'Nunca vou esquecer o que vi e ouvi', diz vizinho de prédio que desabou em Fortaleza

Cabeleireiro conta como sobreviveu ao desabamento que bateu à porta do salão

Publicado em 18 de outubro de 2019 às 09:29

- Atualizado há um ano

. Crédito: .

No Instagram de Marcello Rodrigues, 42, a fotografia de um laço preto ilustra um aviso sobre a vida que teve de dar um tempo. "Por motivo da tragédia ocorrida no edifício ao lado do Salão, a Defesa Civil evacuou a área e com isso o MR Retrô não irá funcionar até segunda ordem. Oremos pelas vítimas! Atenciosamente, Marcello Rodrigues e Diego Albuquerque.

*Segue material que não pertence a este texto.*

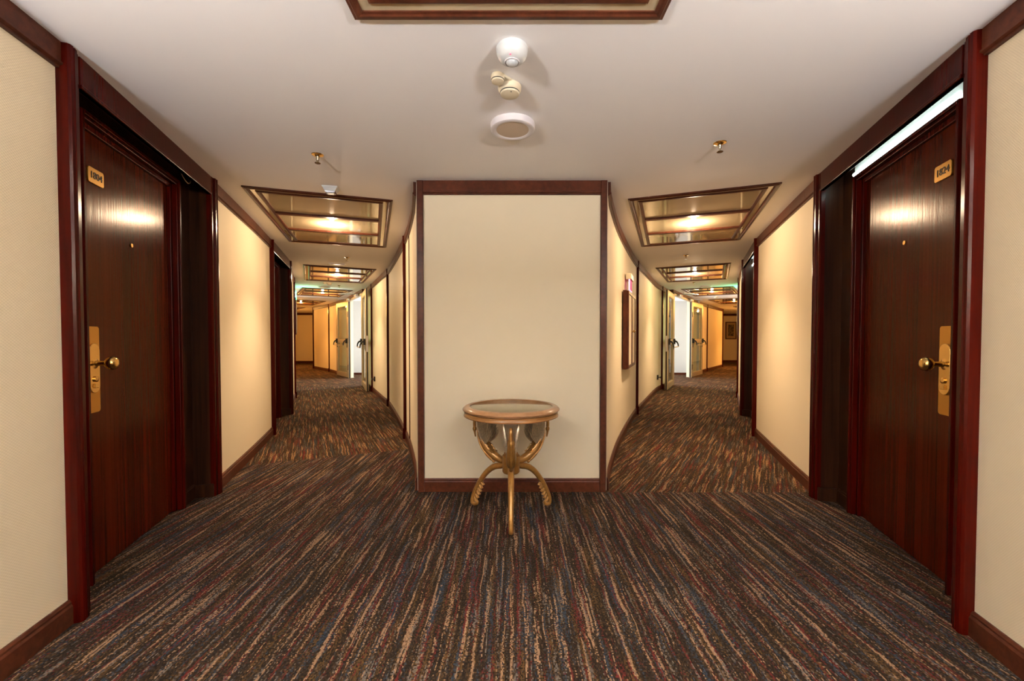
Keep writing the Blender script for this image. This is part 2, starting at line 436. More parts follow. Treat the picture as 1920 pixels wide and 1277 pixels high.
class Frame:
    """u runs along the wall away from the camera, v into the wall"""
    def __init__(s, A, B, sgn):
        s.A = Vector(A); s.d = (Vector(B)-Vector(A)).normalized()
        s.L = (Vector(B)-Vector(A)).length
        s.n = Vector((-s.d.y, s.d.x)) if sgn < 0 else Vector((s.d.y, -s.d.x)); s.sgn = sgn
    def p(s, u, v): q = s.A + s.d*u + s.n*v; return (q.x, q.y)
    def rot(s): return math.atan2(s.d.y, s.d.x)
    def box(s, bm, u0, u1, v0, v1, z0, z1): prism(bm, [s.p(u0, v0), s.p(u1, v0), s.p(u1, v1), s.p(u0, v1)], z0, z1)

# ------------------------------------------------------------------ floor and ceiling
bm = BM()
def fl(pts, mi):
    f = bm.faces.new([bm.verts.new((x, y, 0)) for x, y in pts]); f.material_index = mi
fl([(-5, -3), (5, -3), (5, 3.10), (0, 3.10), (0, 3.15), (-5, 3.15)], 0)
fl([(-3.75, 3.15), (0, 3.15), (0, 4.78)], 0)
fl([(-5, 3.15), (-3.75, 3.15), (0, 4.78), (0, 9.0), (-4.1, 10.1), (-12, 12.2), (-12, 3.15)], 1)
fl([(0, 9.0), (0, 22), (-12, 22), (-12, 12.2), (-4.1, 10.1)], 3)
fl([(0, 3.10), (5, 3.10), (13, 3.10), (13, 12.2), (4.3, 10.3), (0, 9.0)], 2)
fl([(0, 9.0), (4.3, 10.3), (13, 12.2), (13, 22), (0, 22)], 4)
o = struct('floor', bm, [M['carpet0'], M['carpet1'], M['carpet2'], M['carpet3'], M['carpet4']], smooth=False)
bm = BM(); box(bm, (-12.5, -3.1, H), (13.5, 22, H+0.08))
struct('ceiling', bm, M['paint'], smooth=False)

# ------------------------------------------------------------------ walls, skirting and cornice
BASE = [(0, 0), (0.017, 0), (0.017, 0.072), (0.012, 0.080), (0.012, 0.088), (0.006, 0.097), (0, 0.097)]
CROWN = [(0, H), (0.020, H), (0.020, H-0.074), (0.026, H-0.078), (0.026, H-0.086), (0.014, H-0.092), (0.014, H-0.099), (0, H-0.099)]
def wall(name, pts, side, base=True, crown=True, mat=None, z0=0.0):
    """side = side of travel on which the corridor lies"""
    bm = BM(); sweep(bm, pts, [(0, z0), (0, H), (-0.10, H), (-0.10, z0)], side); struct(name, bm, mat or M['paper'])
    if base:
        bm = BM(); sweep(bm, pts, BASE, side); struct('baseboard_'+name[5:], bm, M['brownwood'])
    if crown:
        bm = BM(); sweep(bm, pts, CROWN, side); struct(nm('trim'), bm, M['brownwood'])

def post(fr_pts, i, side, w=0.045, t=0.032, foot=True):
    """upright wood strip on a wall polyline at a point"""
    p, d = fr_pts
    d = Vector(d).normalized(); n = Vector((-d.y, d.x))*side; p = Vector(p)
    def q(u, v): r = p + d*u + n*v; return (r.x, r.y)
    bm = BM(); h = w/2
    prism(bm, [q(-h, -0.01), q(-h, t*0.8), q(-h*0.6, t), q(h*0.6, t), q(h, t*0.8), q(h, -0.01)], 0, H)
    if foot: prism(bm, [q(-h-0.008, -0.01), q(-h-0.008, t+0.01), q(h+0.008, t+0.01), q(h+0.008, -0.01)], 0, 0.12)
    struct(nm('trim'), bm, M['mahog'])

def near_pt(pts, y):
    for a, b in zip(pts, pts[1:]):
        if a[1] <= y <= b[1]:
            t = (y-a[1])/(b[1]-a[1]); return (a[0]+(b[0]-a[0])*t, y), (b[0]-a[0], b[1]-a[1])

cL_in, cR_in = catmull(L_in), catmull(R_in)
cL_in2, cR_in2 = catmull(L_in2), catmull(R_in2)
wall('wall_left_near', catmull(L_near), -1)
wall('wall_right_near', catmull(R_near), 1)
FL1, FR1 = Frame(LA1, LB1, -1), Frame(RA1, RB1, 1)
FL2, FR2 = Frame(LA2, LB2, -1), Frame(RA2, RB2, 1)
for f in (FL1, FR1, FL2, FR2): f.L = 1.50
wall('wall_left_middle', catmull([FL1.p(1.49, 0.018), (-2.30, 3.50), (-2.53, 4.19), FL2.p(0.01, 0.018)]), -1)
wall('wall_right_middle', catmull([FR1.p(1.49, 0.018), (2.31, 3.45), (2.55, 4.15), FR2.p(0.01, 0.018)]), 1)
L_out3 = catmull([FL2.p(1.49, 0.018), (-3.53, 6.83), (-3.80, 7.36), (-4.08, 7.98), (-4.30, 8.4), (-4.95, 9.62), (-5.9, 11.2), (-6.75, 12.6), (-7.75, 14.3), (-9.5, 16.8), (-11.6, 19.3)])
R_out3 = catmull([FR2.p(1.49, 0.018), (3.66, 6.83), (3.97, 7.43), (4.28, 8.05), (4.50, 8.45), (5.13, 9.42), (6.0, 10.85), (7.1, 12.3), (8.2, 13.8), (10.2, 16.4), (12.9, 20.0)])
wall('wall_left_far', L_out3, -1)
wall('wall_right_far', R_out3, 1)
wall('wall_left_inner', cL_in, 1)
wall('wall_right_inner', cR_in, -1)
wall('wall_left_inner_far', cL_in2, 1)
wall('wall_right_inner_far', cR_in2, -1)
wall('wall_left_return', [(-7.36, 15.84), (-8.3, 19.4)], 1)
wall('wall_right_return', [(8.24, 16.72), (9.2, 20.1)], -1)
wall('wall_left_end', [(-8.2, 19.3), (-12.0, 19.3)], 1)
wall('wall_right_end', [(9.1, 20.0), (13.2, 20.0)], -1)
post(((-7.36, 15.84), (-1.2, 1.5)), 0, 1, 0.06)
post(((8.24, 16.72), (1.3, 1.9)), 0, -1, 0.06)
for y in (4.79, 7.06, 9.02): post(near_pt(cL_in, y), 0, 1)
p_, d_ = near_pt(cL_in, 4.37); post((p_, d_), 0, 1, 0.018, 0.008, False)
for y in (6.33, 9.42): post(near_pt(cR_in, y), 0, -1)
post(near_pt(cL_in2, 14.3), 0, 1); post(near_pt(cR_in2, 14.5), 0, -1)
post(near_pt(L_out3, 8.02), 0, -1); post(near_pt(R_out3, 8.08), 0, 1)

# central panel between the two corridors
bm = BM(); box(bm, (-0.66, 3.127, 0), (0.66, 3.22, H)); struct('wall_center', bm, M['paper'], smooth=False)
bm = BM(); sweep(bm, [(-0.645, 3.127), (0.645, 3.127)], BASE, -1); struct('baseboard_center', bm, M['brownwood'])
bm = BM(); sweep(bm, [(-0.645, 3.127), (0.645, 3.127)], CROWN, -1); struct(nm('trim'), bm, M['brownwood'])
for s in (-1, 1):
    bm = BM(); x0, x1 = sorted((s*0.6435, s*0.6885)); box(bm, (x0, 3.100, 0), (x1, 3.24, H)); struct(nm('trim'), bm, M['brownwood'], bevel=0.003)

# wall behind the photographer with an added, unseen window for the back light
bm = BM()
for lo, hi in (((-1.7, -2.95, 0), (1.7, -2.85, 0.55)), ((-1.7, -2.95, 2.15), (1.7, -2.85, H)), ((-1.7, -2.95, 0.55), (-1.2, -2.85, 2.15)), ((1.2, -2.95, 0.55), (1.7, -2.85, 2.15))): box(bm, lo, hi)
struct('wall_back', bm, M['paper'], smooth=False)
bm = BM()
for lo, hi in (((-1.2, -2.90, 0.55), (1.2, -2.84, 0.61)), ((-1.2, -2.90, 2.09), (1.2, -2.84, 2.15)), ((-1.2, -2.90, 0.6), (-1.14, -2.84, 2.1)), ((1.14, -2.90, 0.6), (1.2, -2.84, 2.1)), ((-0.025, -2.90, 0.6), (0.025, -2.84, 2.1))): box(bm, lo, hi)
struct('added_window_1', bm, M['brownwood'], smooth=False)

# ------------------------------------------------------------------ room door recesses
def pilaster(F, u0, direction):
    """stepped upright strip; direction=+1 when the recess lies at larger u"""
    k = direction
    pts = [(0, 0.10), (0, -0.018), (0.006, -0.026), (0.018, -0.028), (0.026, -0.022), (0.030, -0.026), (0.046, -0.024), (0.052, -0.014), (0.075, -0.011), (0.084, -0.004), (0.084, 0.020), (0.0, 0.020)]
    bm = BM(); prism(bm, [F.p(u0+k*u, v) for u, v in pts], 0, H)
    return struct(nm('trim'), bm, M['mahog'])

def recess(F, lit, number, label, plate_label, led_end=None):
    u_in0, u_in1, vP = 0.084, F.L-0.084, 0.125
    led_end = led_end or 1.225
    D0, D1, DT = 0.337, 1.185, 2.11
    side = 'left' if F.sgn < 0 else 'right'
    pilaster(F, 0, 1); pilaster(F, F.L, -1)
    # veneered back panels beside and above the door frame
    bm = BM(); F.box(bm, u_in0-0.01, D0-0.045, vP, vP+0.03, 0, H); F.box(bm, D1+0.045, u_in1+0.01, vP, vP+0.03, 0, H)
    F.box(bm, u_in0-0.01, u_in1+0.01, vP, vP+0.03, DT+0.045, H)
    F.box(bm, u_in0-0.03, u_in0-0.002, 0.020, vP+0.03, 0, H); F.box(bm, u_in1+0.002, u_in1+0.03, 0.020, vP+0.03, 0, H)
    struct('wall_%s_recess' % side, bm, M['recess'], smooth=False)
    bm = BM()
    for a, b in ((u_in0, D0-0.046), (D1+0.046, u_in1)):
        F.box(bm, a, b, vP-0.014, vP, 0, 0.085); F.box(bm, a, b, vP-0.009, vP, 0.085, 0.098)
    for a, b in ((u_in0, u_in0+0.012), (u_in1-0.012, u_in1)): F.box(bm, a, b, 0.0, vP, 0, 0.092)
    struct('baseboard_%s_recess' % side, bm, M['recess'], smooth=False, bevel=0.002)
    # pelmet board under the ceiling
    bm = BM(); F.box(bm, u_in0, u_in1, -0.012, 0.012, H-0.128, H); F.box(bm, u_in0, u_in1, -0.017, 0.014, H-0.128, H-0.112)
    struct(nm('trim'), bm, M['mahog'], smooth=False, bevel=0.003)
    # moulded door frame
    bm = BM()
    for w0, w1, v0 in ((0.046, 0.028, 0.098), (0.030, 0.014, 0.108), (0.016, -0.012, 0.135)):
        F.box(bm, D0-w0, D0-w1, v0, vP+0.05, 0, DT+w0); F.box(bm, D1+w1, D1+w0, v0, vP+0.05, 0, DT+w0)
        F.box(bm, D0-w1, D1+w1, v0, vP+0.05, DT+w1, DT+w0)
    struct(nm('trim'), bm, M['mahog'], smooth=False, bevel=0.003)
    # the door
    dn = nm('door')
    loc = F.p(D1, 0.152)
    t = thing(dn, label, 'door', (loc[0], loc[1], 0), 0, None, 'structure')
    bm = BM(); F.box(bm, D0-0.005, D1+0.005, 0.152, 0.195, 0.008, DT+0.005); obj('door_panel', bm, M['doorwood'], t, smooth=False)
    # lock plate with card reader, knob and cylinder
    def rounded(u0, u1, z0, z1, v0, v1, r):
        pts = []
        for cu, cz, a0 in ((u1-r, z1-r, 0), (u0+r, z1-r, 90), (u0+r, z0+r, 180), (u1-r, z0+r, 270)):
            for k in range(7):
                a = math.radians(a0+k*15); pts.append((cu+r*math.cos(a), cz+r*math.sin(a)))
        bmx = BM(); a = []; b = []
        for u, z in pts:
            x, y = F.p(u, v0); a.append(bmx.verts.new((x, y, z))); x, y = F.p(u, v1); b.append(bmx.verts.new((x, y, z)))
        bmx.faces.new(a); bmx.faces.new(b)
        for i in range(len(a)): bmx.faces.new((a[i], a[(i+1) % len(a)], b[(i+1) % len(a)], b[i]))
        return bmx
    lp = obj('lock_plate', rounded(0.372, 0.466, 0.775, 1.185, 0.147, 0.153, 0.014), M['satinbrass'], t, smooth=False)
    obj('lock_cover', rounded(0.382, 0.454, 0.868, 1.105, 0.139, 0.148, 0.035), M['brass'], lp, bevel=0.002)
    x, y = F.p(0.418, 0.145)
    nn = Vector((-F.n.x, -F.n.y, 0)); rot = nn.to_track_quat('Z', 'Y').to_matrix().to_4x4()
    def turned(prof, u, z, v=0.145):
        bmx = BM(); lathe(bmx, prof, 28); px, py = F.p(u, v)
        bmesh.ops.transform(bmx, matrix=Matrix.Translation((px, py, z)) @ rot, verts=bmx.verts); return bmx
    obj('door_knob', turned([(0, 0), (0.026, 0), (0.026, 0.006), (0.013, 0.010), (0.012, 0.046), (0.020, 0.050), (0.030, 0.060), (0.033, 0.072), (0.029, 0.086), (0.018, 0.094), (0, 0.096)], 0.418, 1.01), M['brass'], t)
    obj('lock_cylinder', turned([(0, 0), (0.014, 0), (0.014, 0.012), (0.009, 0.015), (0, 0.015)], 0.418, 0.935), M['brass'], lp)
    bm = BM(); F.box(bm, 0.404, 0.432, 0.132, 0.140, 0.893, 0.915); obj('card_slot', bm, M['brass'], lp, smooth=False, bevel=0.002)
    obj('peephole', turned([(0, 0), (0.011, 0), (0.011, 0.004), (0.006, 0.005), (0, 0.003)], 0.765, 1.638, 0.152), M['satinbrass'], t)
    if number:
        np_ = obj('number_plate', rounded(0.410, 0.526, 1.868, 1.942, 0.145, 0.153, 0.012), M['satinbrass'], t, smooth=False, bevel=0.0015)
        px, py = F.p(0.468, 0.1445)
        xdir = Vector((F.d.x, F.d.y, 0)) * (1 if F.sgn < 0 else -1)
        mt = Matrix((xdir.to_4d(), Vector((0, 0, 1, 0)), nn.to_4d(), (0, 0, 0, 1))).transposed()
        for i in range(3): mt[3][i] = 0
        mt[3][3] = 1; mt.translation = (px, py, 1.905)
        text_mesh('number_digits', number, 0.046, M['ink'], np_, mt)
    if lit:
        cx_, cy_ = F.p((D0+D1)/2, 0.1)
        t2 = thing('led_strip_light', plate_label, 'light', (cx_, cy_, 2.165))
        bm = BM(); F.box(bm, D0-0.045, led_end+0.005, 0.112, 0.1245, 2.157, 2.262); obj('housing', bm, M['white'], t2, smooth=False)
        a_, b_ = F.p(D0-0.04, 0.106), F.p(led_end, 0.106)
        bm = BM(); tube(bm, [(*a_, 2.168), (*b_, 2.168)], 0.009, 16); obj('diffuser', bm, M['led'], t2)
    return t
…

E não tinha como ser diferente. O Salão de Beleza, localizado na esquina da travessa Hilnete com a rua Tibúrcio Cavalcante, só não foi engolido pelo desabamento do edifício Andréa porque a queda do prédio de sete andares pendeu para o asfalto em uma linha quase reta.

"Na porta da nossa casa tem um QG dos Bombeiros e do IML (Pefoce). Aí, você imagina o que tivemos que ouvir. Estou do lado dos escombros, foram duas noites em claro porque os apitos, os aplausos e as lágrimas não nos deixavam dormir", ressente o cabeleireiro Marcello Rodrigues.

As cenas do momento do desabamento e do que foi acontecendo na manhã do dia 15/10 e depois, conta o rapaz, ainda não deram trégua. "Estamos vivendo uma coisa que jamais imaginei na vida. Um misto de felicidade por estar vivo, derrota por não poder ter feito nada, angústia ao ver pessoas sendo retiradas mortas dos escombros e tristeza pelas famílias que esperam por notícias", pontua.

Por motivo indizível da história de cada um, Marcello Rodrigues era a única pessoa no Salão na hora do tombo inimaginável do Andréa. Apenas ele, os cachorros Bartolomeu e Romeo e o gato Inácio. Diego Albuquerque, seu companheiro, havia saído para fazer pagamentos. "E isso é uma das coisas que mais agradeço a Deus".

Desorientado, por causa da poeira que se fez e dos gritos por socorro de outras vítimas, o cabeleireiro até chegou a ligar para o marido e avisou do prédio que acabara de cair. "Juro que nem lembro de ter ligado, mas confesso que o melhor momento daquela manhã foi quando olhei nos olhos do Diego e disse: amor, tira a gente daqui. E ele respondeu: tiro", recorda Marcello.

Antes dali, o cabeleireiro percorreu o "cenário de guerra". Aturdido, encontrou duas senhoras em estado de choque e perdidas nos destroços. Foi para o "olho do furacão" e ajudou um senhor que sangrava e não sabia para onde ir. "Entrei no salão para buscar umas coisas e vi como o abandonei. Luzes acesas, tesoura e pente no chão, café na xícara do cliente. Sim, é isso que você faz quando você percebe que o mundo está acabando, você corre", relembra.

Traumatizado, Marcello decidiu viajar para "sair do inferno". E me diz que está bem. "Talvez diga para poder acreditar nisso". De resto, a única "lembrança boa" foi testemunhar a disposição de homens e mulheres (bombeiros) trabalhando no resgate. "Deveriam ser venerados. Nunca vi tanta vontade de trazer alguém de volta daquela montanha de tristeza", refaz.

Retorno No primeiro momento, o cabeleireiro Marcello Rodrigues achava que reabriria o salão em quatro dias. Depois, viu que não tinha condição emocional nem a rua voltaria à rotina.